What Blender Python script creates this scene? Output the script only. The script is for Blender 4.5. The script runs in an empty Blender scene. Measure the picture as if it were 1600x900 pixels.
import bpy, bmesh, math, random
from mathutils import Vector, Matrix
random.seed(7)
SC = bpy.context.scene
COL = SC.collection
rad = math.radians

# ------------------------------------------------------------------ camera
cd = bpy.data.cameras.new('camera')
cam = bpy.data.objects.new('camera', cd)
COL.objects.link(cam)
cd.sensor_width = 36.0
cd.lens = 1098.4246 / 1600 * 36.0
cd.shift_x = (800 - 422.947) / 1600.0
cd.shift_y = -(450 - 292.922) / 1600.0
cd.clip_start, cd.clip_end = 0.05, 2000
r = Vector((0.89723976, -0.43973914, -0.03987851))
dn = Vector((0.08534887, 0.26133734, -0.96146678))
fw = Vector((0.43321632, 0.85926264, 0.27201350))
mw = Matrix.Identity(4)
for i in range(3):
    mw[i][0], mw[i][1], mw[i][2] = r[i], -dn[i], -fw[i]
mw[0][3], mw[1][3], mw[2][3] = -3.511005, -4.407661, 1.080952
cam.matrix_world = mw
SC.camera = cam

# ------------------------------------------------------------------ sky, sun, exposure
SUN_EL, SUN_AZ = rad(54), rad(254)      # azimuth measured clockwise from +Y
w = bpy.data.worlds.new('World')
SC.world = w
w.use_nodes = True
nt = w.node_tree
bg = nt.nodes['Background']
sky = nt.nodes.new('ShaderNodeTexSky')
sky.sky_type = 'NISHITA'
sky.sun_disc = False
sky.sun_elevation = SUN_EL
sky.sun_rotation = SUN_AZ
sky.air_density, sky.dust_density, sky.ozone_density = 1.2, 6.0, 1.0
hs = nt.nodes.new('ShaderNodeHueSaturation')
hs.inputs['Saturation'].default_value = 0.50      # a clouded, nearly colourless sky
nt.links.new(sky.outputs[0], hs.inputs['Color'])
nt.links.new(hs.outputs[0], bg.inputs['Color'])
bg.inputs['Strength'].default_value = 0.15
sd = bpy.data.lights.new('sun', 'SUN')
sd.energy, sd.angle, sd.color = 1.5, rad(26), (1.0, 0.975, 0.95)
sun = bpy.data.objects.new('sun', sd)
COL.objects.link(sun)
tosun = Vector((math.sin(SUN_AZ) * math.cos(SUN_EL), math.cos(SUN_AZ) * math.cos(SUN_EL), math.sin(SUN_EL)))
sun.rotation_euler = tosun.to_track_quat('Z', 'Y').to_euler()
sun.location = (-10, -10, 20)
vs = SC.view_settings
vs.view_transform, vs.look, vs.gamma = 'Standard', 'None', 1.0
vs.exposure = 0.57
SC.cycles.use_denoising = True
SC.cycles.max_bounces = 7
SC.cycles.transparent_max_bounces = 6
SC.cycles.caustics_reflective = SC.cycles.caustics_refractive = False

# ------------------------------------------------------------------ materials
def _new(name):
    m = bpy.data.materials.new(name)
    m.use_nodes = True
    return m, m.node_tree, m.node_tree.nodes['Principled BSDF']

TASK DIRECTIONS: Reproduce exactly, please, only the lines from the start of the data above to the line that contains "rad = math.radians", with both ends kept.

EXERCISE SOLUTION:
What Blender Python script creates this scene? Output the script only. The script is for Blender 4.5. The script runs in an empty Blender scene. Measure the picture as if it were 1600x900 pixels.
import bpy, bmesh, math, random
from mathutils import Vector, Matrix
random.seed(7)
SC = bpy.context.scene
COL = SC.collection
rad = math.radians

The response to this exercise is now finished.